The product is being offered by Africa Trade Insurance Agency (ATI), with local insurance companies set to become marketing agents.
While insurance against loan default exists in Kenya, the cover only pays claims upon death or permanent disability of the borrower like in the case of mortgages where one is required to have a life insurance cover.
But the new product from ATI covers default risks when the borrower is alive but in financial difficulties, waiving the need for collateral altogether.
Lack of collateral has been a major impediment to borrowing especially for small and medium scale entrepreneurs, even when they have sound business ideas.
“It’s a major development that will push lending faster, said Mr Ochieng Oloo, a consultant on banking and insurance.
The product comes at a time when small businesses in Kenya may be compelled to increase their production to service markets within the East Africa region especially after the coming into force of the EAC Customs Union.
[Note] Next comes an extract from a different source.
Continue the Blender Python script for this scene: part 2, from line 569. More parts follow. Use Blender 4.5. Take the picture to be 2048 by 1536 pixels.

ATI introduced the insurance product last year but its roll out has been in the back burner as the company prioritised the political risk insurance cover that is being sold through UAP, APA and Jubilee Insurance companies.
“We are going to do major marketing of the product this year,” said Mr Humphrey Mwangi, ATI’s chief underwriting officer.
The new product could have a huge impact on reducing the amount of non-performing loans in the banking industry because the risk of default will be substantially reduced, resulting in a significant drop in interest rates. Central Bank of Kenya data shows that overall, gross non-performing loans increased by Sh4.1 billion or 7.1 per cent from Sh57.4 billion in November, 2008 to Sh61.5 billion in November, 2009.
CBK attributed high non-performing loans to slowdown in economic activity because of drought, the negative effects of the post election crisis and the global financial crisis.
The data also shows lending by banks was less than in the previous year because of fear of default as general economic activities slowed down.
Domestic credit grew by 15.7 per cent in the year to November, 2009 compared to 22.6 per cent in the year to November 2008, reflecting reduced appetite for credit in the private sector and the lenders aversion to risk in a depressed economy.
Private sector borrowing decelerated from 32.1 per cent in the year to November, 2008 to 10.8 per cent in the year to November 2009, remaining below the targeted growth rate of 12.0 per cent.
Credit insurance is a growing business in Africa and with ATI having monopoly in the region, it forecast that it will be a key driver in its revenue in 2010.
Growth is expected from the rebounding global economies and growing interest to invest in emerging markets like those of the region.
Recent survey by AfricaPractice showed business leaders in Africa are optimistic for 2010, with 95 per cent of the respondents expecting to expand their businesses over the year.